On peut encore voir la page du projet sur kisskissbankbank avec lequel il a pu pérenniser le restaurant.

Deux ans après son ouverture, chez Kebe c’est un peu une enseigne, tout le monde connait et vient s’y retrouver. C’est un lieu de rencontre et d’échange.

Kebe, l’homme, a lui depuis laissé le ballon rond pour devenir médiateur interculturel et social dans un centre d’accueil pour migrant-e-s. Le midi, il vient avaler son mafé et papoter avec les anciens et les nouveaux visiteurs-mangeurs.

photo par Julianna Nagy

photo par Julianna Nagy

Chez Kebe, est un de ces lieux, si petit et modeste, qu’on passerait à côté sans faire attention. Mais il est en fait d’une importance colossale du fait-même des idéaux qu’il diffuse et des rencontres qu’il permet de se réaliser, dans un Maroc et notamment une ville, celle de Tanger, où les tensions raciales restent palpables.

 

Dimanche dernier, dans le quartier périphérique de Boukhalef, des manifestations contre la présence des Subsaharien-ne-s retentissaient. Ce n’était pas la première fois.

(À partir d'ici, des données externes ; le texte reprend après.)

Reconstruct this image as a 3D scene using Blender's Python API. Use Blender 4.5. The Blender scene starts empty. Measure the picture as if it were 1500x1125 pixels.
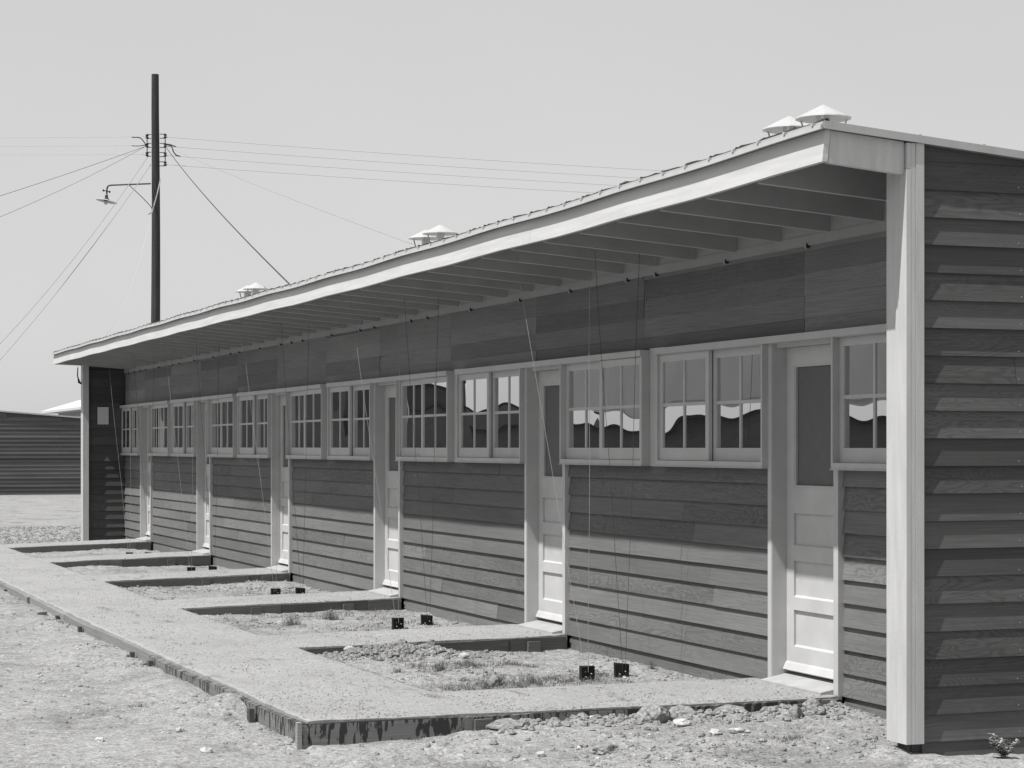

Ce quartier marginalisé, où de nombreux logements vides sont occupés par des migrant-e-s subsaharien-ne-s, a été pendant longtemps le théâtre de rafles et d’arrestations violentes (passages à tabac, viols, racket…). L’année passée, en 2014, l’affaire de Charles Ndour, étudiant sénégalais assassiné à Boukhalef déclencha la révolte des migrant-e-s y vivant et plus largement dans tout le Maroc.

 

Les manifestations furent durement réprimée, avec des arrestations massives et la tentative de déportation de plusieurs subsahariens dont des témoins du meurtre. Parmi eux, le grand militant sénégalais Arona Samba, agent de terrain pour l’association ARMID depuis 2009, à Boukhalef.

Photo par Julianna Nagy

Arona Samba à Boukhalef – photo par Julianna Nagy

Avec le soutien de nombreuses organisations de défense des droits de l’Homme, Arona fut libéré, tandis que d’autres n’eurent pas cette chance et furent déportés vers leur pays d’origine, hors de tout cadre légal.

Depuis quelques temps, les arrestations et les agressions sont moins nombreuses, toutefois, la vie des migrant-e-s et des Subsaharien-ne-s en général reste une épreuve quotidienne. Mais des héros ordinaires qui luttent au quotidien pour les droits des Subsaharien-ne-s comme Arona Samba ou des espaces comme Chez Kebe constituent des espoirs vers une avancée des droits des migrant-e-s et des étranger-e-s au Maroc.

Kebe comme Arona contribuent également depuis quelques mois, bénévolement, en plus de toutes leurs activités, au projet Alarm Phone de Watch the Med pour la sécurité des migrant-e-s en mer.

Mais Arona, bien avant le lancement du projet était déjà un « numéro d’alarme » pour beaucoup de migrant-e-s qui tentaient les passages par la mer. « Mes amis m’appelaient et moi j’alertais les secours, le salvamento maritimo. »

Le projet d’Alarm phone entend justement venir en soutien de personnes qui, comme Arona (ou encore le père Zeraï ou la militante Helena Maleno), viennent individuellement, depuis longtemps, en soutien des personnes en détresse en mer, pour faire pression sur les autorités de sauvetage.

 

Il y en a d’autres encore, qu’il faudra rencontrer. Pour l’heure, ce qui est sûr, c’est qu’un vent de luttes souffle sur Tanger.